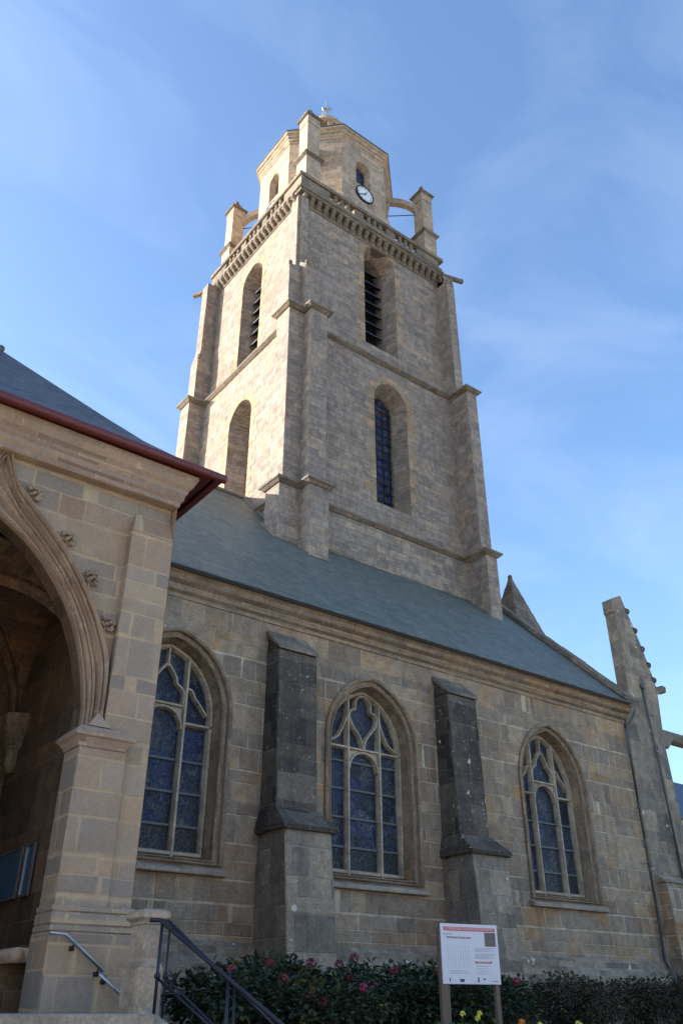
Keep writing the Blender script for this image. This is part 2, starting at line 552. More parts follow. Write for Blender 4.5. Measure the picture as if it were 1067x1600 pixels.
def arch(c, zs, zp, hw, k=1.2, d=0., n=14, db=None, round_=False):
    """closed outline of an arched opening grown by d: bottom-left, up, over, down, bottom-right"""
    db = d if db is None else db
    pts = [(c - hw - d, zs - db), (c - hw - d, (zs + zp) / 2)]
    if round_:
        for i in range(2 * n + 1):
            a = math.pi - math.pi * i / (2 * n)
            pts.append((c + (hw + d) * math.cos(a), zp + (hw + d) * math.sin(a)))
    else:
        r = k * 2 * hw / 2 * 1.0
        r = k * hw
        off = r - hw
        rr = r + d
        a1 = math.acos(max(-1, min(1, -off / rr)))
        for i in range(n + 1):
            a = math.pi + (a1 - math.pi) * i / n
            pts.append((c + off + rr * math.cos(a), zp + rr * math.sin(a)))
        for i in range(n - 1, -1, -1):
            a = math.pi + (a1 - math.pi) * i / n
            pts.append((c - off - rr * math.cos(a), zp + rr * math.sin(a)))
    pts += [(c + hw + d, (zs + zp) / 2), (c + hw + d, zs - db)]
    return pts


def sheet(mb, mp_, outline, holes=(), d=0.):
    loops = [[mp_(u, d, z) for u, z in outline]] + [[mp_(u, d, z) for u, z in h] for h in holes]
    tri = tessellate_polygon(loops)
    vs = [p for l in loops for p in l]
    mb.add(vs, [tuple(t) for t in tri])
    return mb


def reveal(mb, mp_, loops_d, closed=True):
    """loops_d: list of (outline, depth)"""
    mb.rings([[mp_(u, d, z) for u, z in l] for l, d in loops_d], closed)
    return mb


def bar2d(mb, mp_, pts, w, d0, d1, closed=False):
    """moulded stone bar following a polyline in the plane, front (chamfered) at depth d0, back at d1"""
    n = len(pts)
    rs = []
    for i, p in enumerate(pts):
        a = Vector(pts[i - 1] if (i > 0 or closed) else pts[0])
        b = Vector(pts[(i + 1) % n] if (i < n - 1 or closed) else pts[-1])
        t = (b - a)
        if t.length < 1e-6:
            t = Vector((0, 1))
        t.normalize()
        nn = Vector((-t.y, t.x))
        P = Vector(p)
        dm = d0 + (d1 - d0) * .45
        rs.append([mp_(*(lambda q, dd: (q.x, dd, q.y))(P + nn * s_, dd)) for s_, dd in ((-w / 2, d1), (-w / 2, dm), (-w * .22, d0), (w * .22, d0), (w / 2, dm), (w / 2, d1))])
    if closed:
        rs.append(rs[0])
    mb.rings(rs, True, not closed, not closed)
    return mb


def smoothpath(pts, n=8):
    """Catmull-Rom through 2D points"""
    out = []
    for i in range(len(pts) - 1):
        p0, p1, p2, p3 = [Vector(pts[max(0, min(len(pts) - 1, j))]) for j in (i - 1, i, i + 1, i + 2)]
        for k in range(n):
            t = k / n
            out.append(tuple(.5 * ((2 * p1) + (p2 - p0) * t + (2 * p0 - 5 * p1 + 4 * p2 - p3) * t * t + (3 * p1 - p0 - 3 * p2 + p3) * t ** 3)))
    out.append(tuple(pts[-1]))
    return out


def resample(pts, n):
    P = [Vector(p) for p in pts]
    L = [0]
    for a, b in zip(P, P[1:]):
        L.append(L[-1] + (b - a).length)
    out = []
    for k in range(n):
        s = L[-1] * k / (n - 1)
        j = 0
        while j < len(L) - 2 and L[j + 1] < s:
            j += 1
        t = (s - L[j]) / max(1e-9, L[j + 1] - L[j])
        out.append(tuple(P[j].lerp(P[j + 1], t)))
    return out


def moulding_x(mb, x0, x1, y, z, prof, endx0=True, endx1=True):
    """prof: (outward, z) list; run along X on a wall facing -Y"""
    ra = [(x0, y - o, z + h) for o, h in prof]
    rb = [(x1, y - o, z + h) for o, h in prof]
    mb.rings([ra, rb], True, endx0, endx1)
    return mb


def ringmould(mb, x0, x1, y0, y1, z, prof, amp=.016, step=.8):
    """worn moulding round a rectangle, prof (outward, height)"""
    rs = []
    for o, h in prof:
        cs = [(x0 - o, y0 - o), (x1 + o, y0 - o), (x1 + o, y1 + o), (x0 - o, y1 + o)]
        loop = []
        for k in range(4):
            a, b = Vector(cs[k]), Vector(cs[(k + 1) % 4])
            n = max(1, int(((x1 - x0) if k % 2 == 0 else (y1 - y0)) / step))
            for i in range(n):
                p = a.lerp(b, i / n)
                q = Vector((p.x * 1.9, p.y * 1.9, z * .7 + h * 2))
                w = amp if h > .001 else 0
                loop.append((p.x + w * noise.noise(q), p.y + w * noise.noise(q + Vector((9, 3, 1))), z + h + w * noise.noise(q + Vector((1, 7, 5)))))
        rs.append(loop)
    mb.rings(rs, True, True, True)
    return mb


# ------------------------------------------------------------------ ground
def gz(x, y):
    t = max(0., min(1., (y - 7.2) / 2.6))
    t = t * t * (3 - 2 * t)
    return .9 * t


def ground():
    mb = MB()
    xs = [-2500, -600, -150, -60] + [-40 + 4 * i for i in range(26)] + [100, 200, 600, 2500]
    ys = [-2500, -600, -150, -50, -20, -8, 0, 4] + [6 + .5 * i for i in range(12)] + [14, 18, 24, 40, 80, 200, 600, 2500]
    rs = []
    for y in ys:
        rs.append([(x, y, gz(x, y)) for x in xs])
    mb.rings(rs, False)
    tag(mb.build('ground', M['paving']), kind='structure')
    b = MB()
    xs = [5.6 + .55 * i for i in range(60)]
    ys = [9.4 + .5 * i for i in range(22)]
    b.rings([[(x, y, gz(x, y) + .03 + .05 * noise.noise((x * .9, y * .9, 0)) + (.0 if y > 9.5 else -.2)) for x in xs] for y in ys], False)
    tag(b.build('garden_soil', M['soil'], smooth=True), kind='structure')


ground()

# ------------------------------------------------------------------ church nave (aisle wall towards the viewer)
G0 = .6
W = 20.0
nave = thing('church_nave', 'long stone nave with green grey slate roof and three traceried windows below the tower', 'church', (15, W, .9))
EAVE_Y, EAVE_Z, SL = 19.5, 12.28, .99
RIDGE_Y = 29.2
RIDGE_Z = EAVE_Z + SL * (RIDGE_Y - EAVE_Y)
NX0, NX1 = -14.0, 29.75
WIN = [(9.62, 4.8, 8.5, 1.5, 1.25), (16.48, 4.8, 8.5, 1.5, 1.25), (24.85, 4.8, 8.45, 1.5, 1.30)]
fm = front(W)
mb = MB()
holes = [arch(c, zs, zp, hw, k, .30, db=.18) for c, zs, zp, hw, k in WIN]
sheet(mb, fm, [(NX0, G0), (NX1, G0), (NX1, 11.75), (NX0, 11.75)], holes)
sheet(mb, front(W + .9), [(NX0, G0), (NX1, G0), (NX1, 12.6), (NX0, 12.6)], [arch(c, zs, zp, hw, k, -.02, db=-.02) for c, zs, zp, hw, k in WIN])
mb.build('wall', M['nave'], nave)
mb = MB()
mb.add([(NX0, W, G0), (NX0, 2 * RIDGE_Y - W, G0), (NX0, 2 * RIDGE_Y - W, 12.3), (NX0, RIDGE_Y, RIDGE_Z - .1), (NX0, W, 12.3)], [(0, 1, 2, 3, 4)])
mb.add([(NX1, W, G0), (NX1, 2 * RIDGE_Y - W, G0), (NX1, 2 * RIDGE_Y - W, 12.3), (NX1, RIDGE_Y, RIDGE_Z + .1), (NX1, W, 12.3)], [(0, 1, 2, 3, 4)])
mb.box(NX0, NX1, 2 * RIDGE_Y - W - .5, 2 * RIDGE_Y - W, G0, 12.3)
mb.build('gable_wall', M['nave'], nave)
# roof
mb = MB()
x = NX0
rnd = random.Random(4)
xs = [NX0 + (NX1 - NX0) * i / 60 for i in range(61)]
rs = []
for (y, z) in [(EAVE_Y - .12, EAVE_Z - .06), (EAVE_Y - .12, EAVE_Z + .0)] + [(EAVE_Y + (RIDGE_Y - EAVE_Y) * i / 14, EAVE_Z + .02 + SL * (RIDGE_Y - EAVE_Y) * i / 14) for i in range(15)] + [(2 * RIDGE_Y - EAVE_Y, EAVE_Z)]:
    rs.append([(xx, y, z + .035 * noise.noise((xx * .35, y * .5, 3))) for xx in xs])
mb.rings(rs, False)
roof = mb.build('roof', M['slate'], nave)
mb = MB()
mb.tube([(NX0, RIDGE_Y, RIDGE_Z + .03), (NX1, RIDGE_Y, RIDGE_Z + .03)], .13, 8)
mb.build('ridge_cap', M['lead'], nave)
# lead and mortar flashing where the roof meets the tower
mb = MB()
zr = lambda y: EAVE_Z + SL * (y - EAVE_Y)
mb.obox((17.93, 25.66, zr(25.66) + .06), (27.38, 25.66, zr(25.66) + .06), .10, .12)
mb.obox((16.86, 24.30, zr(24.30) + .05), (17.95, 24.30, zr(24.30) + .05), .10, .10)
mb.obox((15.82, 25.0, zr(25.0) + .05), (16.86, 25.0, zr(25.0) + .05), .10, .10)
mb.obox((15.80, 25.0, zr(25.0) + .05), (15.80, 26.15, zr(26.15) + .05), .10, .10)
mb.obox((16.85, 24.28, zr(24.28) + .05), (16.85, 25.05, zr(25.05) + .05), .10, .10)
mb.obox((16.56, 26.1, zr(26.1) + .06), (16.56, RIDGE_Y, RIDGE_Z + .06), .12, .14)
mb.build('tower_flashing', M['buttress_low'], nave)
# verge coping of the right gable
mb = MB()
for k in range(26):
    t0, t1 = k / 26, (k + 1) / 26
    y0, y1 = EAVE_Y - .2 + (RIDGE_Y - EAVE_Y + .2) * t0, EAVE_Y - .2 + (RIDGE_Y - EAVE_Y + .2) * t1 - .012
    z0, z1 = EAVE_Z - .25 + SL * (y0 - EAVE_Y + .2), EAVE_Z - .25 + SL * (y1 - EAVE_Y + .2)
    j = rnd.uniform(-.02, .02)
    mb.prism([(NX1 - .16 + j, y0, z0 + .1), (NX1 - .16 + j, y1, z1 + .1), (NX1 - .16 + j, y1, z1 + .40 + j), (NX1 - .16 + j, y0, z0 + .40 + j)], (.52, 0, 0))
mb.build('gable_coping', M['tower_trim'], nave, bevel=.02)
# cornice
prof = [(.0, 0), (.06, .02), (.06, .14), (.16, .20), (.20, .30), (.20, .36), (.34, .44), (.42, .58), (.46, .60), (.46, .70), (0, .70)]
mb = MB()
x = NX0
while x < NX1 - .2:
    x2 = min(NX1 + .1, x + rnd.uniform(.9, 1.5))
    if NX1 - x2 < .4:
        x2 = NX1 + .1
    moulding_x(mb, x, x2 - .006, W + .02 + rnd.uniform(-.006, .006), 11.53 + rnd.uniform(-.005, .005), prof)
    x = x2
mb.build('cornice', M['nave_trim'], nave)
mb = MB()
mb.rings([[(NX0, EAVE_Y - .16, EAVE_Z - .07), (NX0, EAVE_Y + .3, EAVE_Z + .1), (NX0, EAVE_Y + .3, EAVE_Z - .03), (NX0, EAVE_Y - .05, EAVE_Z - .12)], [(NX1 - .2, EAVE_Y - .16, EAVE_Z - .07), (NX1 - .2, EAVE_Y + .3, EAVE_Z + .1), (NX1 - .2, EAVE_Y + .3, EAVE_Z - .03), (NX1 - .2, EAVE_Y - .05, EAVE_Z - .12)]], True, True, True)
mb.build('eaves_flashing', M['lead'], nave)
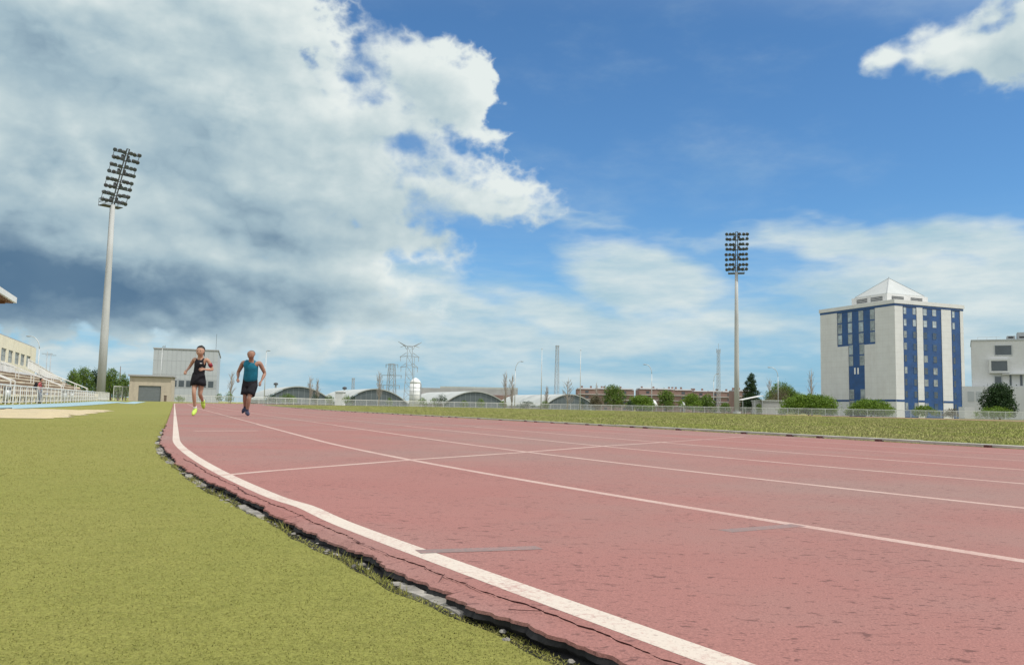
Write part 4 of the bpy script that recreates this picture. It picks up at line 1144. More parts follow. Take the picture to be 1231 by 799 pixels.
********************
> [TASK BRIEF]
Work through the listing above and report how many lines include the string "picture", with no other text.

> [ANSWER]
2